Esse facto viria criar inusitados embaraços nas passagens festivas dos séculos, sobretudo quando, a partir dos anos oitenta do século XVI, com o plano reorganizador de Gregório XIII, a cronologia temporal cristã se ajustou em todo o Ocidente cristão (até aí os anos iniciavam-se, na Europa, nos meses mais diversos, sobretudo em Março, mas também em Janeiro e em Setembro). O mais curioso - e tal constitui um reconhecimento tardio por parte dos historiadores pós-românticos - é que Dionísio o Exíguo teve ainda outro engano mais pesado, apenas provado pelo facto de se saber historicamente que Herodes terá morrido a 750 A.U.B. (ou seja, no ano 4 a.C.). É conhecido - e as fontes histórico-evangélicas são, nesse ponto, óbvias - que Jesus e Herodes tiveram que coexistir, em vida, pelo menos durante uns dias, razão pela qual o ano 0 real deveria ter sido considerado quatro anos antes do apontado por Exíguo. Se somarmos a toda esta demanda aritmética que os anos bissextos, considerados já no código juliano de 46/45 a.C., nunca bastaram, para contar - e sobretudo para logicamente conter - o tempo real ‘que corre’ (em 1582, o desfasamento era já de doze dias o que conduziu a ‘reparações’ em Outubro desse mesmo ano, por iniciativa de Gregório XIII; hoje é-o de 24,96 segundos), concluiremos que o cálculo do nosso Anno Domini (a partir do nascimento de Cristo) é, no mínimo, mais do que problemático.

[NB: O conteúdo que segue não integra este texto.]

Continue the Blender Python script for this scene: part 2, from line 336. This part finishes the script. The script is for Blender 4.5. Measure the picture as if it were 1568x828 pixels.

É por isso que o ano mil, certamente, nem começou, ao mesmo tempo, em todo o lado; nem terá sido, em muitos outros lados ainda, um ano do género “d.C.”, tal como o entendemos hoje. Mais: a própria designação da era a.C./d.C., talvez ainda fosse, na altura do ano mil, em vastas regiões europeias e não só, concorrente da primeira de todas as eras cristãs - a ‘era dos mártires’ -, contada a partir da data das perseguições de Diocleciano, dois séculos e meio antes de o próprio Dionísio ter posto mãos à sua generosa obra de contagem. Por tudo isto, enquanto a memória de todos nós não desenterrar novos factos desaparecidos ou nunca provados, o milénio do ano mil e o actual continuarão a ser tema nobre para novelas. E só. Até porque a história, já o soletrava Ricoeur, é uma ficção criada pela ordem da modernidade.